Directions
In the material below, find every line with "scene" and pull it out.

Dataset section
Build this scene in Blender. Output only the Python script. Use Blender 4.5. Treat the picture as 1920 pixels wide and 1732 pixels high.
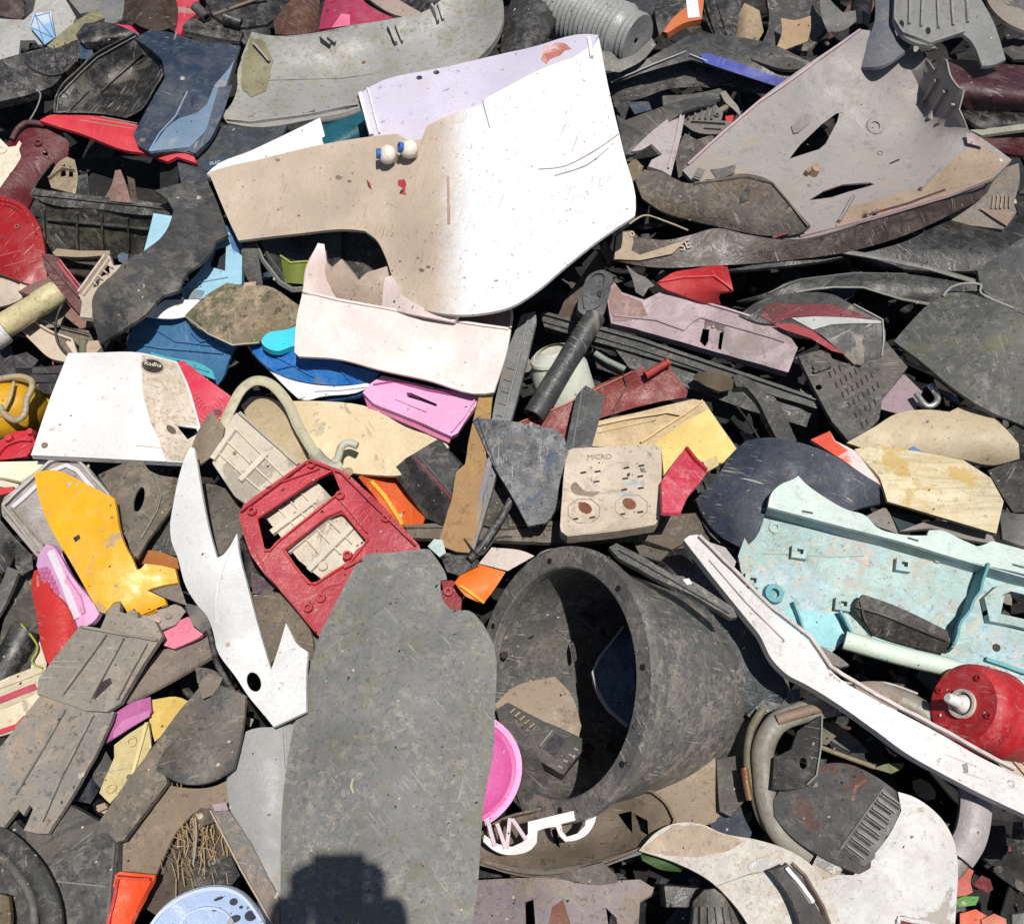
import bpy, bmesh, math, random
import numpy as np
from mathutils import Vector, Matrix, noise
from mathutils.geometry import delaunay_2d_cdt
R = math.radians
random.seed(7)
SC = bpy.context.scene
for _o in list(bpy.data.objects): bpy.data.objects.remove(_o)
# ---------------- camera, sky, sun, exposure ----------------
W0, H0 = 1920.0, 1732.0
TILT = R(27); DIST = 1.95
cam_d = bpy.data.cameras.new('camera'); cam = bpy.data.objects.new('camera', cam_d); SC.collection.objects.link(cam)
cam_d.sensor_fit = 'HORIZONTAL'; cam_d.sensor_width = 36; HF = 2*math.atan(0.96/DIST); cam_d.lens = 18/math.tan(HF/2)
cam_d.clip_end = 200; cam_d.clip_start = 0.01
cam.location = (0, -DIST*math.sin(TILT), DIST*math.cos(TILT)); cam.rotation_euler = (TILT, 0, 0)
SC.camera = cam
wd = bpy.data.worlds.new('World'); SC.world = wd; wd.use_nodes = True
nt = wd.node_tree; bg = nt.nodes['Background']; sky = nt.nodes.new('ShaderNodeTexSky')
SUNV = Vector((0.155, -0.10, 1.0)).normalized()
sky.sky_type = 'NISHITA'; sky.sun_disc = False
sky.sun_elevation = math.asin(SUNV.z); sky.sun_rotation = math.atan2(SUNV.x, SUNV.y)
nt.links.new(sky.outputs[0], bg.inputs[0]); bg.inputs[1].default_value = 0.06
sd = bpy.data.lights.new('sun', 'SUN'); sd.energy = 4.7; sd.angle = R(0.5); sd.color = (1, 0.955, 0.89)
sun = bpy.data.objects.new('sun', sd); SC.collection.objects.link(sun)
sun.rotation_euler = (-SUNV).to_track_quat('-Z', 'Y').to_euler(); sun.location = SUNV*20
SC.view_settings.view_transform = 'Standard'; SC.view_settings.look = 'None'; SC.view_settings.exposure = 0.08; SC.view_settings.gamma = 1
SC.render.resolution_x = 1024; SC.render.resolution_y = 923

# ---------------- photo measurements to places on the heap (1 unit = 1 mm at the heap's middle) ----------------
CR = cam.rotation_euler.to_matrix(); CO = Vector(cam.location)
FX = (W0/2)/math.tan(HF/2)
def P(x, y, h=0.0):
    d = CR @ Vector(((x-W0/2)/FX, -(y-H0/2)/FX, -1.0))
    t = (h*0.001 - CO.z)/d.z
    return CO + d*t
# ---------------- materials ----------------
def lin(hx):
    hx = hx.lstrip('#'); c = [int(hx[i:i+2], 16)/255 for i in (0, 2, 4)]
    return [((v+0.055)/1.055)**2.4 if v > 0.04045 else v/12.92 for v in c]
_mc = {}
def M(hx, dust=.35, dc='#8f8272', scr=.3, rough=.5, moss=0, k=.8, bump=.35, streak=0, sc='#b8b4ac', spk=.5, metal=0, hx2=None, trans=0, blotch=None, spec=.5, grad=None):
    key = (hx, dust, dc, scr, rough, moss, k, bump, streak, sc, spk, metal, hx2, trans, blotch, spec, grad)
    if key in _mc: return _mc[key]
    m = bpy.data.materials.new('plastic_' + hx.strip('#')); m.use_nodes = True; t = m.node_tree; N = t.nodes; L = t.links
    b = N['Principled BSDF']
    tc = N.new('ShaderNodeTexCoord'); oi = N.new('ShaderNodeObjectInfo')
    mul = N.new('ShaderNodeMath'); mul.operation = 'MULTIPLY'; mul.inputs[1].default_value = 37.0; L.new(oi.outputs['Random'], mul.inputs[0])
    add = N.new('ShaderNodeVectorMath'); L.new(tc.outputs['Object'], add.inputs[0]); L.new(mul.outputs[0], add.inputs[1])
    V = add.outputs[0]
    vr = N.new('ShaderNodeVectorRotate'); vr.rotation_type = 'Z_AXIS'; L.new(V, vr.inputs['Vector']); L.new(mul.outputs[0], vr.inputs['Angle']); VR = vr.outputs[0]
    hs = sum(ord(q)*(i+3) for i, q in enumerate(str(key))); sv = .65+(hs % 97)/97*1.0
    def nz(scale, det=5, ro=.6, vec=None, dist=0):
        if vec is None and scale < 150: scale *= sv
        n = N.new('ShaderNodeTexNoise'); n.inputs['Scale'].default_value = scale; n.inputs['Detail'].default_value = det
        n.inputs['Roughness'].default_value = ro; n.inputs['Distortion'].default_value = dist; L.new(vec or V, n.inputs['Vector']); return n.outputs['Fac']
    def rng(s, a, z, o0=0., o1=1.):
        r = N.new('ShaderNodeMapRange'); r.interpolation_type = 'SMOOTHSTEP'; L.new(s, r.inputs[0])
        for i, v in zip((1, 2, 3, 4), (a, z, o0, o1)): r.inputs[i].default_value = v
        return r.outputs[0]
    def mix(f, a, c):
        x = N.new('ShaderNodeMix'); x.data_type = 'RGBA'
        if isinstance(f, float): x.inputs[0].default_value = f
        else: L.new(f, x.inputs[0])
        for i, v in ((6, a), (7, c)):
            if isinstance(v, (list, tuple)): x.inputs[i].default_value = (*v[:3], 1)
            else: L.new(v, x.inputs[i])
        return x.outputs[2]
    lum = sum(lin(hx))/3; kd = .56 if lum < .05 else (.56+(lum-.05)/.13*.44 if lum < .18 else 1.); k *= kd
    base = [v*k for v in lin(hx)]
    big = nz(5, 3, .5); med = nz(22, 7, .68, dist=.6); fine = nz(160, 4, .6)
    c0 = mix(rng(big, .3, .7), [v*.84 for v in base], [min(.9, v*1.1+.004) for v in base])
    if hx2: c0 = mix(rng(nz(7, 5, .6), .46, .56), c0, [v*k for v in lin(hx2)])
    dcl = [v*.85*(.8+.2*kd) for v in lin(dc)]
    if lum < .12: g_ = sum(dcl)/3; dcl = [v*.45+g_*.55*.95 for v in dcl]
    dfac = rng(med, .40, .70, 0, dust)
    d2 = rng(big, .38, .66, .25, 1.0)
    mm = N.new('ShaderNodeMath'); mm.operation = 'MULTIPLY'; L.new(dfac, mm.inputs[0]); L.new(d2, mm.inputs[1])
    c1 = mix(mm.outputs[0], c0, dcl)
    if dust > .3:
        g3 = N.new('ShaderNodeMath'); g3.operation = 'MULTIPLY'; L.new(rng(nz(48, 9, .8, dist=.4), .50, .58, 0, min(.9, dust*1.0)), g3.inputs[0]); L.new(rng(nz(9, 4, .6), .36, .62), g3.inputs[1])
        c1 = mix(g3.outputs[0], c1, [min(.9, v*1.15) for v in dcl])
        c1 = mix(rng(nz(75, 6, .75), .56, .62, 0, min(.85, dust*.9)), c1, [v*.35 for v in base])
    if grad: 
        sx_ = N.new('ShaderNodeSeparateXYZ'); L.new(tc.outputs['Object'], sx_.inputs[0]); ga = N.new('ShaderNodeMath'); ga.operation = 'MULTIPLY_ADD'; L.new(med, ga.inputs[0]); ga.inputs[1].default_value = .08; L.new(sx_.outputs[0], ga.inputs[2])
        c1 = mix(rng(ga.outputs[0], grad[0], grad[1]), c1, [v for v in lin(grad[2])])
    if dust > .2 and hs % 5 < 3:      # caked mud with a definite edge
        c1 = mix(rng(nz(3.6, 9, .68, dist=.8), .585, .61, 0, [.35, .55, .75][hs % 3]), c1, [v*(.75 if lum > .1 else .6) for v in lin(['#94826a', '#7c7468', '#a3988a'][hs % 3])])
    if moss: c1 = mix(rng(nz(11, 6, .7), .5, .66, 0, moss), c1, [v*.6 for v in lin('#7a7a48')])
    if spk: c1 = mix(rng(nz(60, 7, .78), .60, .66, 0, spk), c1, [v*.30 for v in lin('#80705c')])
    if scr:
        for ang, sx, sy, ph in ((.5, 16, 260, 0), (-.9, 22, 330, 3.), (1.9, 10, 210, 9.)):
            mp = N.new('ShaderNodeMapping'); mp.inputs['Rotation'].default_value = (0, 0, ang); mp.inputs['Location'].default_value = (ph, ph, 0)
            mp.inputs['Scale'].default_value = (sx, sy, 20); L.new(VR, mp.inputs[0])
            s = rng(nz(1.0, 2, .5, mp.outputs[0], dist=.25), .675, .71, 0, scr)
            g = rng(nz(13, 2, .5), .45, .6)
            m2 = N.new('ShaderNodeMath'); m2.operation = 'MULTIPLY'; L.new(s, m2.inputs[0]); L.new(g, m2.inputs[1])
            c1 = mix(m2.outputs[0], c1, [v*.8 for v in lin(sc)])
    if streak:
        mp = N.new('ShaderNodeMapping'); mp.inputs['Rotation'].default_value = (0, 0, .28); mp.inputs['Scale'].default_value = (4, 60, 10); L.new(V, mp.inputs[0])
        c1 = mix(rng(nz(1.6, 6, .7, mp.outputs[0], dist=.6), .46, .68, 0, streak), c1, [v*.55 for v in lin('#9a7c44')])
    if blotch: c1 = mix(rng(nz(14, 6, .65), .56, .62, 0, .85), c1, [v*.8 for v in lin(blotch)])
    c1 = mix(rng(fine, .35, .65, 0, .16), c1, [v*.6 for v in base])
    ge = N.new('ShaderNodeNewGeometry'); c1 = mix(rng(ge.outputs['Pointiness'], .56, .68, 0, .3), c1, [min(.8, v*1.25+.04) for v in base])
    L.new(c1, b.inputs['Base Color'])
    L.new(rng(med, .35, .7, rough, min(1, rough+.35)), b.inputs['Roughness'])
    b.inputs['Metallic'].default_value = metal; b.inputs['Specular IOR Level'].default_value = spec
    if trans:
        b.inputs['Transmission Weight'].default_value = trans
    if bump:
        ad = N.new('ShaderNodeMath'); ad.operation = 'ADD'; L.new(med, ad.inputs[0])
        ms = N.new('ShaderNodeMath'); ms.operation = 'MULTIPLY'; ms.inputs[1].default_value = .35; L.new(fine, ms.inputs[0]); L.new(ms.outputs[0], ad.inputs[1])
        bp = N.new('ShaderNodeBump'); bp.inputs['Strength'].default_value = bump; bp.inputs['Distance'].default_value = .007
        L.new(ad.outputs[0], bp.inputs['Height']); L.new(bp.outputs[0], b.inputs['Normal'])
    _mc[key] = m; return m
BLK = M('#3a3a3b', .6, '#968b7e', .6, .3, k=.85, sc='#9a968e')
BLK2 = M('#262627', .55, '#7c7266', .45, .32, k=.8, sc='#8c8880')
BLKB = M('#5a564f', .95, '#8e7e6a', .4, .7, k=.75, sc='#a09684')
GRY = M('#6d6e6c', .5, '#968c80', .5, .5, k=.75, sc='#b4b2ae')
NAVY = M('#3c4c62', .5, '#6c6a6c', .7, .4, k=.8, sc='#8e9aaa')
WHT = M('#ece8e6', .35, '#b8aea0', .35, .38, k=.88, sc='#8c857c', spk=.7)
CRM = M('#e2d6c2', .4, '#a89880', .25, .45, k=.85, sc='#8c7c68')
REDM = M('#c0222c', .35, '#9a6a60', .35, .38, k=.85, sc='#e08080')
DEEP = M('#1c1b1a', .5, '#3a342e', 0, .7, k=.7)  # near-black, puts the shade of deep gaps into the colour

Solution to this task
Build this scene in Blender. Output only the Python script. Use Blender 4.5. Treat the picture as 1920 pixels wide and 1732 pixels high.
SC = bpy.context.scene